4) Force reuse/recycle policies on returned products (where applicable)

This will act in a number of ways;

i) the consumer has an incentive to return the product to the manufacter at the end of its life.
ii) the manufacturer will make more careful decisions when designing products as they will have to deal with the ‘aftermath’
iii) the consumer will be aware of the material costs of their purchases, and will then make rational decisions on their expenditure (i.e. realise they are getting ripped off most of the time.)
….

Problems;

a) qualifying ‘broken’ value - most components of a broken product are probably reusable/recyclable, but what value do they have?
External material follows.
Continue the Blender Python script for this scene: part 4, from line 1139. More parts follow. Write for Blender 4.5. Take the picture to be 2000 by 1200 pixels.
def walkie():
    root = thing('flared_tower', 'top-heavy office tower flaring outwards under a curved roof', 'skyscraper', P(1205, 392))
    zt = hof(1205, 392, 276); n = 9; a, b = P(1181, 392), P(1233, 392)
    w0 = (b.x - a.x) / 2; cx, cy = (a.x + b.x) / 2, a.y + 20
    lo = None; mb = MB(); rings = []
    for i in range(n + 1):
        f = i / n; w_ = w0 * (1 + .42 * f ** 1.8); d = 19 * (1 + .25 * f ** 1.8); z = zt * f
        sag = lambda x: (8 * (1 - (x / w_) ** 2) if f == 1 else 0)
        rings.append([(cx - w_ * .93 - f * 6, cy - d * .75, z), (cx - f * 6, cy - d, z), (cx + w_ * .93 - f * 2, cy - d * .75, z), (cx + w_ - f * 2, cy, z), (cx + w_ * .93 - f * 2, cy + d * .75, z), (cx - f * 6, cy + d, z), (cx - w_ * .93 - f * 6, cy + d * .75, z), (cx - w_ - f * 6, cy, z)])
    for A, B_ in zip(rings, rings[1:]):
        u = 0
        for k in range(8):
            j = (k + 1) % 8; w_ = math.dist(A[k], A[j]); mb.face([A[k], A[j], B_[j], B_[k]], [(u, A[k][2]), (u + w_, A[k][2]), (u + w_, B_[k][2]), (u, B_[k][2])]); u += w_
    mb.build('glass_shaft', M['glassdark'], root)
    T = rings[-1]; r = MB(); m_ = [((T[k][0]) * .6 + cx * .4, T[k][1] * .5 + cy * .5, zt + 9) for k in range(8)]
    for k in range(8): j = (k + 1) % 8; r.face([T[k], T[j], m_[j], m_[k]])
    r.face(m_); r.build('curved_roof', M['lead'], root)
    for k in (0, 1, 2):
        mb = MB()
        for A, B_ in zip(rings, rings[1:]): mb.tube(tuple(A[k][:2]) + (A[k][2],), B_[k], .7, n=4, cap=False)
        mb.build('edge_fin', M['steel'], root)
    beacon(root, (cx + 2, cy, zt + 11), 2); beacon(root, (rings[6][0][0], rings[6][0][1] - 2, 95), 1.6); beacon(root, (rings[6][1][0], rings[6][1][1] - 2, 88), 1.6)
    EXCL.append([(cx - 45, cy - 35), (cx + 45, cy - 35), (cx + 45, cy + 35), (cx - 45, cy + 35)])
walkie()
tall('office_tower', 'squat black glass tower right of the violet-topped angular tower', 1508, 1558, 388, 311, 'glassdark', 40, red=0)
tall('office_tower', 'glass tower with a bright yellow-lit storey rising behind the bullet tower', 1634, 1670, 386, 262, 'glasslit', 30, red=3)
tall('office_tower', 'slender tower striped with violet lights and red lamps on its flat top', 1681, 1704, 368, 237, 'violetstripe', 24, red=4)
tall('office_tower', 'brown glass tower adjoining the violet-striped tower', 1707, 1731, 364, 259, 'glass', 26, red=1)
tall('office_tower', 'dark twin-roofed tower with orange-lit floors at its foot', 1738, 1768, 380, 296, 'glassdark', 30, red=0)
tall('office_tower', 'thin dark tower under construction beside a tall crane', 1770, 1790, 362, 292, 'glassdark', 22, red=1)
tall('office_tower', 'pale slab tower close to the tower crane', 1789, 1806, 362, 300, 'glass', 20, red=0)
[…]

How does one qualify this?
….

Thoughts…?

Idea: Form a company to make soft drinks

Tuesday, January 22nd, 2008

I want to start a company that produces soft drinks.
Yep.

Why?
Because I’d like to perpetuate the sugar and e-number overload in kids’ diets.
No, not really.
I want to hit the second of the 3 (or 4, if you take Harold’s view on things (see chapter 1 of his book, Press On)) R’s - RE-USE.

I reckon people are becoming environmentally minded enough, and there are enough people willing to save a bit of money for this to work:

1) Get factory, ingredients, workers, health and safety certificates, sterilisation plant
2) Make delicious (and healthy-ish) soft drinks
3) Pack drinks in glass bottles.
4) Put a deposit on bottles.
5) Make a deal with some local shops (say, Niche, for example, or Tesco if you’re feeling a little evil) to supply your beverages.
6) Make another deal with said shops to store returned bottles and either issue deposit return or use a voucher to get money off the next one.
7) Take bottles back to factory and sterilise them.
8) Repeat, ad nauseum….

Why is this not happening already?
Cai - this one’s for you and your milkman buddy - let’s make it happen!